The tax collector, on the other hand, stood far off by himself. Maybe he was hoping that in the shadows no one would recognize him. And this man was so laden with guilt that he couldn’t even look up. And he beat his breast; an action most often associated with women in the Ancient Near East. And as he did, he kept repeating: “God, be merciful to me, a sinner! God, be merciful to me, a sinner!”
Jesus concludes this parable by saying that it was the tax collector who went home justified, while the Pharisee did not. Because everyone who exalts himself will be humbled and those who humble themselves will be exalted.
Biblical scholars refer to these kinds of statements as “Great Reversals.” Another example of that would be when Jesus said, “The first shall be last and the last shall be first.” These “Great Reversal” statements are at the heart of Jesus’s teaching.
In this Great Reversal parable, the so-called good guy, the Pharisee, turns out to be a self-righteous jerk. And because he is, it’s easy to dislike him. His so-called prayer was actually just a litany of self-righteousness at the expense of another. And don’t we all know how it is to listen to someone who props himself or herself up by tearing other people down?
The tax collector, on the other hand, despite his profession and reputation, is much easier to like. This man knew he needed to change his ways. He knew that he was a sinner. And so, he threw himself on the mercy of God. He refused to justify his actions by comparing himself to others. And so, the obvious conclusion is that we should be more like the Tax Collector and a lot less like that phony Pharisee. Right? Right!

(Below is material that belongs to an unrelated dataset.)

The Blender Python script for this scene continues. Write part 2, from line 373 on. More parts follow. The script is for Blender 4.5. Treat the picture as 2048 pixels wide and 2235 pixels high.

But do you see what just happened? In coming to that logical conclusion, we just did to the Pharisee what the Pharisee did to the Tax Collector.
Think about it. The only thing we really know about this Pharisee is nothing more than a sound bite. We saw him at his worst moment and then imagined that that moment was all we ever needed to know about him. And we felt justified in vilifying him because he deserved it. And then we comforted ourselves with the thought that although we may not be perfect, at least we’re not like that Pharisee.
But in judging the Pharisee, we became the Pharisee.
In this painful and dangerous time in our common American life, we are bombarded by sound bite judgments. We are urged to think of others as less than ourselves based on a moment in their lives. And from that one snippet of a person’s life, we assume that we know exactly what motivates them and what they think and what they will do next. And then we congratulate ourselves that at least we’re not like them!
But we fool ourselves and so easily excuse ourselves from the rigors of the commandment of Jesus, who told us: “Do not judge or you will be judged.”
Now, let me be clear. This is not about making friends with evil. This is not about ignoring the suffering of others or the injustices that are rampant. But this is about how easily we dismiss the humanity of others we have judged. And this is about the idolatry of our own sense of goodness. By comparing ourselves with what we think we know of others, we convince ourselves that we don’t really ever need to look deeper into our own hearts because… at least we’re not that guy!
But I am this guy. I am James Campbell, a sinner. I am flawed. Sometimes, I am afraid. I am angry more often than I want to be. Sometimes, I am arrogant. And I stand in the need of God’s grace and mercy, just as much as those I so conveniently judge in order to prop myself up.